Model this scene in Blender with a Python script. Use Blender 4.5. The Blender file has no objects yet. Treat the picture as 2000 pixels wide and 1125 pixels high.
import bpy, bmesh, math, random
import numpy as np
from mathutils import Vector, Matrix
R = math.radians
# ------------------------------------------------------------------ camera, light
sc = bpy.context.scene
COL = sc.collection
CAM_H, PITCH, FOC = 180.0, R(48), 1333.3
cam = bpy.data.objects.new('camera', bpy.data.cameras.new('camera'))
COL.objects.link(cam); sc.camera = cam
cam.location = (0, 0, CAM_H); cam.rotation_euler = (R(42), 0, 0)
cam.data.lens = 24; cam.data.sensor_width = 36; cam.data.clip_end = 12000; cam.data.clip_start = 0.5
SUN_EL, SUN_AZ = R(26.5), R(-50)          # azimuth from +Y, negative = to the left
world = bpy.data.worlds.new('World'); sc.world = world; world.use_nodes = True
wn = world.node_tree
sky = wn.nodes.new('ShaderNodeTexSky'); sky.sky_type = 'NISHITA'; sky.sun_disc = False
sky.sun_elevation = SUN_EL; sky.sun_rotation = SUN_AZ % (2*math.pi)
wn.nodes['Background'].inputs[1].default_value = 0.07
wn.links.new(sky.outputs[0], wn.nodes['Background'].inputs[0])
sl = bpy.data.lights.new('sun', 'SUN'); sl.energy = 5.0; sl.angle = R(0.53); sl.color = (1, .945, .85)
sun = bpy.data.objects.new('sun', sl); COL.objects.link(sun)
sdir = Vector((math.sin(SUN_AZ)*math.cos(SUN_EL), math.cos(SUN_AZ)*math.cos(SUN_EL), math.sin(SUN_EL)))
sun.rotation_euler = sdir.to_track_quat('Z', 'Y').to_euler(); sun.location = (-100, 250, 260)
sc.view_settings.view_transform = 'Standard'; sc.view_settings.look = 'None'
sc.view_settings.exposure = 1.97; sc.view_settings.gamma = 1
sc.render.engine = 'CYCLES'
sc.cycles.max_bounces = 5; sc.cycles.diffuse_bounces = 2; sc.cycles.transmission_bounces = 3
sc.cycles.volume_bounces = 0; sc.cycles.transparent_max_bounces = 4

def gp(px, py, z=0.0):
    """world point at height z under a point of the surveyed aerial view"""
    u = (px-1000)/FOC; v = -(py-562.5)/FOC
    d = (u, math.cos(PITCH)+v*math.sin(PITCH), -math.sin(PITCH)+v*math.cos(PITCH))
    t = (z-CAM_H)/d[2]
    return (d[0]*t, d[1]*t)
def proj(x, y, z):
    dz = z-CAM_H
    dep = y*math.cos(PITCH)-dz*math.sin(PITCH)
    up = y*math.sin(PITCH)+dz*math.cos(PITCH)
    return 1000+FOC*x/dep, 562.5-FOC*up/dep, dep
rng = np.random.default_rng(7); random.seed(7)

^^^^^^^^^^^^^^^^

_TASK OBJECTIVE_: The required output is the exact run of lines from the beginning of the listing above to the line that contains "sc.cycles.volume_bounces = 0;", inclusive of both.

_EXPECTED OUTPUT_:
Model this scene in Blender with a Python script. Use Blender 4.5. The Blender file has no objects yet. Treat the picture as 2000 pixels wide and 1125 pixels high.
import bpy, bmesh, math, random
import numpy as np
from mathutils import Vector, Matrix
R = math.radians
# ------------------------------------------------------------------ camera, light
sc = bpy.context.scene
COL = sc.collection
CAM_H, PITCH, FOC = 180.0, R(48), 1333.3
cam = bpy.data.objects.new('camera', bpy.data.cameras.new('camera'))
COL.objects.link(cam); sc.camera = cam
cam.location = (0, 0, CAM_H); cam.rotation_euler = (R(42), 0, 0)
cam.data.lens = 24; cam.data.sensor_width = 36; cam.data.clip_end = 12000; cam.data.clip_start = 0.5
SUN_EL, SUN_AZ = R(26.5), R(-50)          # azimuth from +Y, negative = to the left
world = bpy.data.worlds.new('World'); sc.world = world; world.use_nodes = True
wn = world.node_tree
sky = wn.nodes.new('ShaderNodeTexSky'); sky.sky_type = 'NISHITA'; sky.sun_disc = False
sky.sun_elevation = SUN_EL; sky.sun_rotation = SUN_AZ % (2*math.pi)
wn.nodes['Background'].inputs[1].default_value = 0.07
wn.links.new(sky.outputs[0], wn.nodes['Background'].inputs[0])
sl = bpy.data.lights.new('sun', 'SUN'); sl.energy = 5.0; sl.angle = R(0.53); sl.color = (1, .945, .85)
sun = bpy.data.objects.new('sun', sl); COL.objects.link(sun)
sdir = Vector((math.sin(SUN_AZ)*math.cos(SUN_EL), math.cos(SUN_AZ)*math.cos(SUN_EL), math.sin(SUN_EL)))
sun.rotation_euler = sdir.to_track_quat('Z', 'Y').to_euler(); sun.location = (-100, 250, 260)
sc.view_settings.view_transform = 'Standard'; sc.view_settings.look = 'None'
sc.view_settings.exposure = 1.97; sc.view_settings.gamma = 1
sc.render.engine = 'CYCLES'
sc.cycles.max_bounces = 5; sc.cycles.diffuse_bounces = 2; sc.cycles.transmission_bounces = 3
sc.cycles.volume_bounces = 0; sc.cycles.transparent_max_bounces = 4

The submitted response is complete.